Qu’est-ce qui a poussé le président ivoirien et Alassane Ouattara et le chef de la junte militaire au pouvoir au Burkina Paul Henri Damiba à monter cette opération de réconciliation au Burkina Faso qui a viré en un monumental fiasco ? On a connu le président ivoirien plus fin manœuvrier.
De gauche à droite sur la photo qui devait faire date:
Jean-Baptiste Ouédraogo, le nouveau premier président du Conseil d’Etat au Burkina; Paul Henri Damiba, chef de la junte militaire au pouvoir; Blaise Compaoré, l’ancien Président burkinabé…
Huit ans après avoir été chassé du pouvoir par la rue, Blaise Compaoré a foulé à nouveau le sol burkinabé le 7 juillet. Il est arrivé à Ouagadougou dans un avion mis à sa disposition par la présidence ivoirienne et était accompagné d’Ally Coulibaly, conseiller spécial d’Alassane Ouattara, qui ne l’a pas quitté d’une semelle. Cela montre à quel point, Abidjan a été impliquée dans ce naufrage dont personne à cette heure ne peut en mesurer les conséquences.
Une initiative à priori louable
Au départ, il s’agissait pour la junte au pouvoir, affaiblie par ses échecs politiques et sécuritaires, de réunir tous les anciens chefs d’Etat afin de montrer un visage uni et ainsi sauver le pays. Sauf que la réconciliation ne se décrète pas d’un claquement de doigt par une décision arbitraire mais est le résultat d’un long processus. Résultat : sur les cinq anciens présidents attendus, seuls deux ont répondu présents, Blaise Compaoré et Jean-Baptiste Ouédraogo. En exil au Canada, Isaac Zida n’a pas fait le déplacement. Hyacinthe Kafando s’est fait porter pâle.
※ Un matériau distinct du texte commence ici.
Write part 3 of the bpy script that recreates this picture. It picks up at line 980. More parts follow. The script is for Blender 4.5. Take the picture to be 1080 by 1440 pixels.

Dans une manœuvre dont il a le secret, Roch Marc Christian Kaboré a été empêché de sortir de son domicile par des manifestants, au premier rang desquelles figurait son épouse !
En réalité, aucun de ces trois anciens présidents là, n’avait envie de figurer sur la photo aux côtés de leur ancien ennemi qui en prime venait tout juste d’être condamné, en avril 2022, à la prison à perpétuité dans le procès Thomas Sankara.
L’état de droit aux orties
Comment les organisateurs de cette rencontre ont-ils pu imaginer que cette décision de justice pouvait-elle être foulée au pied ? Car c’est bien ce point-là qui a été la principale pomme de discorde. Dès l’annonce de l’arrivée de Blaise Compaoré connue, les avocats de Sankara et plusieurs organisations de la société civile ont demandé que l’ancien président soit arrêté. Pas question a répondu la junte qui a pondu un communiqué indiquant que le mandat d’arrêt était levé pour 24 h. Réponse cinglante des syndicats de magistrats demandant : « le nécessaire respect des décisions de justice. »
Que des perdants…
Les réseaux sociaux s’enflamment : « Tout ça pour ça, on nous a volé notre révolution », « Cher Burkinabè veuillez assister en direct, à l’assassinat de votre justice. Elle a été décapitée en plein jour, l’impunité à de beaux jours devant elle. » Face au tollé, la rencontre des trois chefs d’Etat à la présidence de Kosyam tourne au désastre. Le « beau Blaise », comme il était surnommé, a perdu sa superbe d’antan, il apparaît amaigri, affaibli, le regard infiniment triste. 48 h plus tard, il repart comme il était venu, sans qu’aucune scène de liesse n’ait accompagné son retour. Un internaute résume le sentiment général : « Félicitations, vous avez réussi à l’humilier une seconde fois, vous avez montré au monde entier un Monsieur très diminué. Nous avons vu dans cette triste mascarade la légèreté avec laquelle les autorités de ce pays traitent certaines questions qui, malheureusement peuvent faire exploser les fondements de notre nation déjà grabataire. Nous avons vu la légèreté avec laquelle ils jouent avec le tissu social déjà en lambeaux. »
En effet, l’ancien président n’est pas le seul perdant de l’histoire, Paul-Henri Damiba y perd aussi le peu de légitimité dont il bénéficiait. D’aucun ne se prive pas de lui rappeler le serment fait lors de son investiture lorsqu’il a juré de respecter l’état de droit. Alassane Ouattara déjà impopulaire à cause de ses prises de position au sein de la CEDEAO n’en sort pas grandi non plus. Quant au peuple burkinabè, il entre dans une période de plus grande incertitude, à la crise sécuritaire, s’ajoute désormais une crise politique.